Investigation reveals yet another way Chicago police officers are getting away with misconduct
Barely two months after the Justice Department issued a scathing report on civil rights violations committed by the Chicago Police Department, a new investigation by the Chicago Tribune has revealed that for years findings of police misconduct have gone unpunished by the department.
According to the Tribune, “It’s another failing by police authorities who already have faced years of criticism for lax and lengthy investigations of police officers, who are rarely held accountable for misconduct.”
The latest revelations involve lost cases against officers and a failure by both police department officials and the Independent Police Review Authority (IPRA), whose job it is to investigate police misconduct, to follow through with recommended punishment against officers who have committed violations. The newspaper called it a “stunning breakdown of the city’s police disciplinary system.”
Two of the cases uncovered by the newspaper involve male officers who should have been disciplined for violence against their spouses, but weren’t.
In the first case, two suspensions levied against officer Maurice Anderson for domestic abuse were never enforced. The first attack, in which Anderson battered his then-wife, a fellow Chicago police officer, by punching her in the face and body, happened in 2008. Four years later, according to the Tribune, IPRA found the victim’s story credible and recommended Anderson, who also stole his wife’s police-issue firearm, be fired.
Officials lowered IPRA’s recommendation to a 30-day suspension, but that suspension was never served.
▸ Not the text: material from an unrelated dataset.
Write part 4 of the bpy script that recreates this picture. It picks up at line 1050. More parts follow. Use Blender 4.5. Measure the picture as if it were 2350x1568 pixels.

In a second case highlighted by the Tribune, officer Michael Clemons continued on the job seven years after he allegedly stalked his estranged wife, who filed a restraining order against him. Clemons’ estranged spouse accused him of sending her threatening texts, placing a GPS tracking device in her vehicle, recording conversations in their home and monitoring her computer activity.
IPRA recommended in 2014 that Clemons be given a three-day suspension, and the police superintendent’s office recommended a 15-day suspension. IPRA then waited for a grievance claim Clemons planned on filing, but it never came. No action was taken until the Tribune pointed the case out to officials.
“It’s the system. It works for them, not against them,” TuWanda Clemons, the victim of officer Clemons’ alleged stalking and harassment, told the Tribune. “They’re above the law. I wasn’t protected by them. How can they protect me against their own?”
As part of ongoing reforms of the Chicago Police Department following the 2014 shooting of black teenager Laquan McDonald by white officer Jason Van Dyke, who currently is facing a murder indictment and new charges of aggravated battery, IPRA later this year will be replaced by a new agency, the Civilian Office of Police Accountability. According to the newspaper, this new agency will have more power to investigate police misconduct. Let’s hope that’s true.